Incandescent Light Bulb - Filament

Filament

The first successful light bulb filaments were made of carbon (from carbonized paper or bamboo). Early carbon filaments had a negative temperature coefficient of resistance — as they got hotter, their electrical resistance decreased. This made the lamp sensitive to fluctuations in the power supply, since a small increase of voltage would cause the filament to heat up, reducing its resistance and causing it to draw even more power and heat even further. In the "flashing" process, carbon filaments were heated by current passing through them, while in an evacuated vessel containing hydrocarbon (gasoline) vapor. The carbon deposited by this treatment improved the uniformity and strength of filaments, and their efficiency. A metallized or graphitized filament was first heated in a high-temperature oven before flashing and lamp assembly; this transformed the carbon into graphite, which further strengthened and smoothed the filament, and as a byproduct had the advantage of changing the lamp to a positive temperature coefficient like a metallic conductor. This helped stabilize power consumption, temperature and light output against minor variations in supply voltage.

In 1902, the Siemens company developed a tantalum lamp filament. These lamps were more efficient than even graphitized carbon filaments and could operate at higher temperatures. Since the metal had a lower resistivity than carbon, the tantalum lamp filament was quite long and required multiple internal supports. The metal filament had the property of gradually shortening in use; the filaments were installed with large loops that tightened in use. This made lamps in use for several hundred hours quite fragile. Metal filaments had the property of breaking and re-welding, though this would usually decrease resistance and shorten the life of the filament. General Electric bought the rights to use tantalum filaments and produced them in the US until 1913.

From 1898 to around 1905, osmium was also used as a lamp filament in Europe, but the metal was so expensive that used broken lamps could be returned for part credit. It could not be made for 110 V or 220 V so several lamps were wired in series for use on standard voltage circuits.
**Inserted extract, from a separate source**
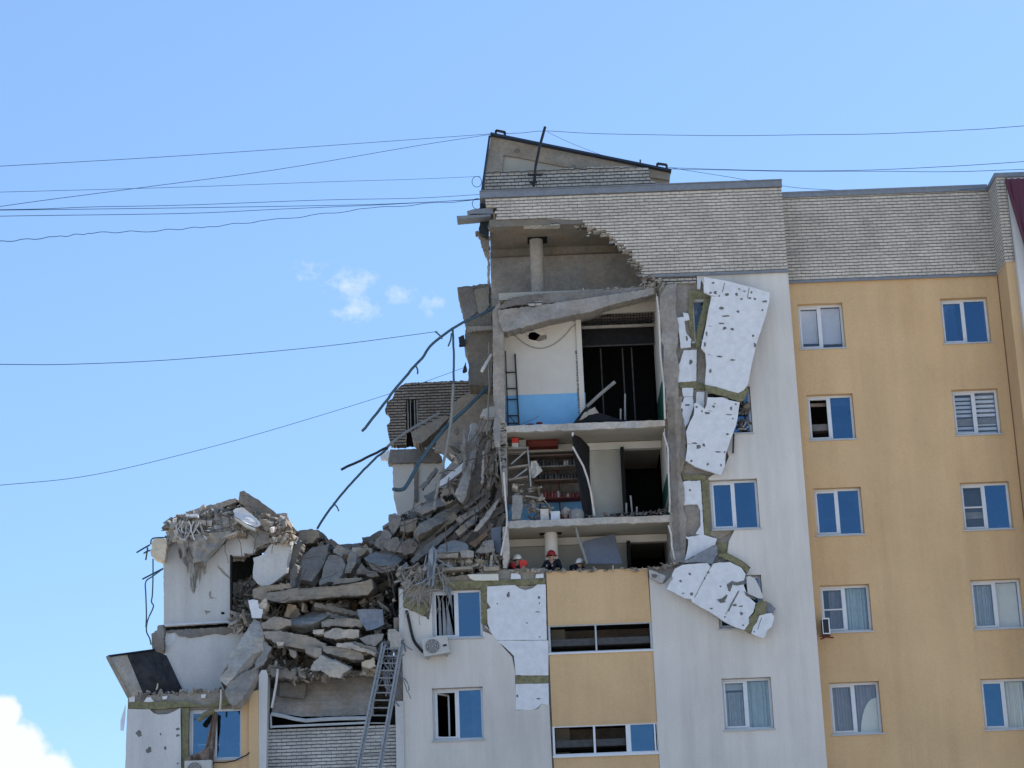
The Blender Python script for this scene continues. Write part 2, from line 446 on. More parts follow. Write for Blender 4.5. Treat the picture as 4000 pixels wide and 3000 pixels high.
# ================================================================ MAIN BUILDING
def xw(t, x, y, Y=Y0): return P(t, x, y, Y).x
def zw(t, x, y, Y=Y0): return P(t, x, y, Y).z
XL = xw('B', 590, 1240)             # inner face of the left cross wall
XR = xw('B', 1985, 1200)            # inner face of the right cross wall
XA = xw('H', 1595, 1100)            # left end of the middle grey wall
XB = xw('M', 262, 700)              # middle wall / loggia joint
XC = xw('M', 1010, 700)             # loggia / right grey wall joint
XD = xw('W', 1703, 600)             # right end of the grey wall
XE = xw('Q', 1890, 430, Y0+.8)      # right end of the yellow wall
XF = xw('Q', 2050, 330, Y0-.45)     # right end of the brick pilaster
ZTOP = zw('A', 1500, 680)           # top of the main parapet
ZBR = zw('J', 1000, 188)            # bottom of the brickwork
ZF1 = zw('B', 1300, 1222); ZF2 = zw('I', 860, 1172); ZF3 = zw('M', 620, 222)
ZF0 = zw('A', 1830, 1470)
ZC0 = zw('A', 900, 955)
bld = thing('apartment_building', (4, Y0+6, 0), 'grey and yellow high rise block whose left corner is torn open floor by floor', 'building')

def win_rects():
    """window openings: tile corners -> (rect, style)"""
    yl = Y0+.8+.2
    L = []
    for x0, y0, x1, y1, st in ((1722, 657, 1828, 750, 'roller'), (1742, 853, 1850, 947, 'open_dark'), (1757, 1055, 1868, 1153, 'blue'),
                               (1770, 1265, 1886, 1362, 'midbar'), (1790, 1475, 1908, 1583, 'mauve'),
                               (2030, 645, 2142, 738, 'curtain_blue'), (2055, 842, 2165, 936, 'stripes'), (2073, 1043, 2190, 1141, 'barblue'),
                               (2095, 1253, 2215, 1355, 'cream'), (2117, 1467, 2232, 1573, 'bluecream')):
        L.append((rect('W', x0, y0, x1, y1, Y0+.8), st))
    return L

def window(parent, r, Y, st, depth=.22, name='window', sill=True, left_frac=.5):
    """two-leaf plastic window; r = (x0, z0, x1, z1) of the opening, Y = face of the wall"""
    x0, z0, x1, z1 = r; Yf = Y+depth; fw = .065; d = .07
    m = MB()
    m.box(x0, x0+fw, Yf, Yf+d, z0, z1).box(x1-fw, x1, Yf, Yf+d, z0, z1)
    m.box(x0+fw, x1-fw, Yf+.002, Yf+d, z1-fw, z1).box(x0+fw, x1-fw, Yf+.002, Yf+d, z0, z0+fw*1.2)
    xm = x0+(x1-x0)*left_frac
    m.box(xm-.035, xm+.035, Yf-.004, Yf+d, z0+fw*1.2, z1-fw)
    # opening sash on the left leaf
    s = .05; a0, a1, b0, b1 = x0+fw, xm-.035, z0+fw*1.2, z1-fw
    m.box(a0, a0+s, Yf-.02, Yf+d-.01, b0, b1).box(a1-s, a1, Yf-.02, Yf+d-.01, b0, b1)
    m.box(a0+s, a1-s, Yf-.018, Yf+d-.01, b1-s, b1).box(a0+s, a1-s, Yf-.018, Yf+d-.01, b0, b0+s)
    if st in ('midbar', 'barblue'):
        zm = b0+(b1-b0)*.5; m.box(a0+s, a1-s, Yf-.01, Yf+.03, zm-.02, zm+.02)
    w = part(name, m, 'upvc', parent)
    lr = (a0+s, b0+s, a1-s, b1-s); rr = (xm+.035, b0, x1-fw, b1)
    gl = 'pane_glass'
    blue = {'blue': (1, 1), 'curtain_blue': (1, 1), 'open_dark': (0, 1), 'barblue': (0, 1), 'bluecream': (1, 0), 'left_open': (0, 1),
            'torn': (0, 1), 'slit': (0, 1), 'half': (1, 1), 'left_block': (1, 1)}.get(st, (0, 0))
    for k, q in enumerate((lr, rr)):
        if k == 0 and st in ('torn', 'left_open', 'open_dark'): continue      # leaf stands open or has lost its glass
        g = MB().box(q[0], q[2], Yf+.03, Yf+.038, q[1], q[3])
        part('pane', g, 'pane_mirror' if blue[k] else 'pane_weak', w)
    # what hangs behind the glass
    yc = Yf+.16
    def curtain(q, mat, t0=0.0, t1=1.0, u0=0.0, u1=1.0, folds=True, label=None, nm='curtain'):
        X0 = q[0]+(q[2]-q[0])*u0; X1 = q[0]+(q[2]-q[0])*u1; Z0 = q[1]+(q[3]-q[1])*t0; Z1 = q[1]+(q[3]-q[1])*t1
        n = 26; vs = []
        for i in range(n+1):
            x = X0+(X1-X0)*i/n; y = yc+(.03*math.sin(i*1.55+X0*7)+.015*math.sin(i*.6) if folds else 0)
            vs += [(x, y, Z0), (x, y, Z1)]
        g = MB().add(vs, [(2*i, 2*i+2, 2*i+3, 2*i+1) for i in range(n)])
        part(nm, g, mat, w, label)
    if st == 'roller':
        curtain(lr, 'blind_grey', .12, 1, folds=False, nm='roller_blind'); curtain(rr, 'blind_grey', .12, 1, folds=False, nm='roller_blind')
    elif st == 'open_dark':
        curtain(lr, 'cloth_brown', .86, .95, folds=False, nm='roller_blind'); curtain(rr, 'blind_grey', .84, 1, folds=False, nm='roller_blind')
    elif st == 'midbar':
        curtain(lr, 'curtain_mauve', 0, 1, .35, 1); curtain(rr, 'curtain_teal')
    elif st == 'mauve':
        curtain(lr, 'curtain_mauve'); curtain(rr, 'curtain_mauve')
        n = 10; vs = [(rr[0]+.12, yc-.05, rr[1]), (rr[2], yc-.05, rr[1])]
        vs = [Vector((rr[2], yc-.06, rr[1])), Vector((rr[0]+.10, yc-.06, rr[1]))]
        for i in range(n+1):
            t = i/n; vs.append(Vector((rr[0]+.10+(rr[2]-rr[0]-.10)*t**1.3, yc-.06, rr[1]+(rr[3]-rr[1])*.72*(1-(1-t)**2.2))))
        part('curtain', MB().add(vs, [tuple(range(len(vs)))]), 'cream_reflection_and_strip', w, 'cream reflection painted as a pale curved sheet')  # reflection of a sunlit building opposite, painted as a sheet behind the glass
    elif st == 'curtain_blue':
        curtain(lr, 'curtain_white', 0, 1, .1, .75); curtain(rr, 'curtain_grey')
    elif st == 'stripes':
        n = 9
        for k, q in enumerate((lr, rr)):
            g = MB(); h = (q[3]-q[1])/n
            for i in range(n): g.box(q[0], q[2], yc, yc+.004, q[1]+i*h, q[1]+i*h+h*.62)
            part('striped_blind', g, 'blind_grey' if k == 0 else 'foam', w)
    elif st == 'barblue': curtain(lr, 'dark_board', 0, .95, folds=False, nm='insect_screen'); curtain(rr, 'curtain_white', 0, .1, .5, .75, False)
    elif st == 'cream':
        curtain(lr, 'curtain_grey'); curtain(rr, 'cream_reflection_and_strip', folds=False, nm='roller_blind')  # right leaf: cream sheet stands in for a reflected sunlit building
    elif st == 'bluecream': curtain(rr, 'cream_reflection_and_strip')  # cream reflection painted as a hanging sheet
    elif st == 'teal':
        curtain(lr, 'curtain_grey', 0, .8); curtain(lr, 'curtain_grey', .85, 1, folds=False, nm='roller_blind'); curtain(rr, 'curtain_teal')
    elif st == 'torn':
        g = MB(); q = lr
        for k in range(3):
            pts = []
            a = q[0]+(q[2]-q[0])*(.12+.22*k); b = a+(q[2]-q[0])*.17
            g.add([(a, yc-.05, q[1]), (b+.05*k, yc, q[1]), (b-.05, yc, q[3]-.15*k), (a, yc-.05, q[3])], [(0, 1, 2, 3)])
        part('curtain', g, 'curtain_grey', w, 'curtain torn into hanging strips')
    elif st == 'left_open':
        curtain(rr, 'curtain_white', 0, 1, .55, 1)
        # sash swung inwards
        hx, X1 = lr[0], lr[0]+.34; y1 = Yf+.45; g = MB()
        g.bar((hx, Yf+.05, lr[1]), (hx, Yf+.05, lr[3]), .05).bar((X1, y1, lr[1]+.02), (X1, y1, lr[3]-.02), .05)
        g.bar((hx, Yf+.05, lr[3]), (X1, y1, lr[3]-.02), .05).bar((hx, Yf+.05, lr[1]), (X1, y1, lr[1]+.02), .05)
        part('sash', g, 'upvc', w)
    elif st == 'blue':
        curtain(lr, 'curtain_white', 0, 1, .06, .34); curtain(rr, 'curtain_white', 0, 1, .8, 1)
    elif st == 'left_block':
        curtain(lr, 'curtain_white', .0, 1, .0, .2); curtain(rr, 'curtain_white', 0, 1, .1, .9)
    if sill:
        part('sill', MB().box(x0-.03, x1+.03, Y-.05, Yf-.002, z0-.045, z0-.003), 'frame_grey', w)
    return w

# ---- right yellow wall with its ten windows
wr = win_rects()
YY = Y0+.8
zq = zw('Q', 1000, 1195, YY)          # brick bottom on the yellow part
zqt = zw('Q', 1000, 470, YY)
yw = MB().plate(rloop((XD-.5, 0, XE+.02, zq)), YY, .34, [rloop(r) for r, s in wr])
part('yellow_wall', yw, 'yellow_stucco', bld)
for r, s in wr: window(bld, r, YY, s)
part('brick_parapet', MB().box(XD-.5, XE+.02, YY-.06, YY+.34, zq, zqt), 'silicate_brick', bld)
part('parapet_drip', MB().box(XD+.02, XE, YY-.10, YY-.062, zq-.05, zq+.03), 'flashing', bld)
part('parapet_cap', MB().box(XD+.05, XE, YY-.12, YY+.4, zqt+.002, zqt+.13).box(XD+.05, XE, YY-.13, YY+.42, zqt+.131, zqt+.19), 'flashing', bld)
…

In 1906, the tungsten filament was introduced. Tungsten metal was initially not available in a form that allowed it to be drawn into fine wires. Filaments made from sintered tungsten powder were quite fragile. By 1910, a process was developed by William D. Coolidge at General Electric for production of a ductile form of tungsten. The process required pressing tungsten powder into bars, then several steps of sintering, swaging, and then wire drawing. It was found that very pure tungsten formed filaments that sagged in use, and that a very small "doping" treatment with potassium, silicon, and aluminium oxides at the level of a few hundred parts per million greatly improved the life and durability of the tungsten filaments.

To improve the efficiency of the lamp, the filament usually consists of coils of coiled fine wire, also known as a 'coiled coil.' For a 60-watt 120-volt lamp, the uncoiled length of the tungsten filament is usually 22.8 inches (580 mm), and the filament diameter is 0.0018 inches (0.046 mm). The advantage of the coiled coil is that evaporation of the tungsten filament is at the rate of a tungsten cylinder having a diameter equal to that of the coiled coil. The coiled-coil filament evaporates more slowly than a straight filament of the same surface area and light-emitting power. If the filament is then run hotter to bring back evaporation to the same rate, the resulting filament is a more efficient light source.

There are several different shapes of filament used in lamps, with differing characteristics. Manufacturers designate the types with codes such as C-6, CC-6, C-2V, CC-2V, C-8, CC-88, C-2F, CC-2F, C-Bar, C-Bar-6, C-8I, C-2R, CC-2R, and Axial.

Electrical filaments are also used in hot cathodes of fluorescent lamps and vacuum tubes as a source of electrons or in vacuum tubes to heat an electron-emitting electrode.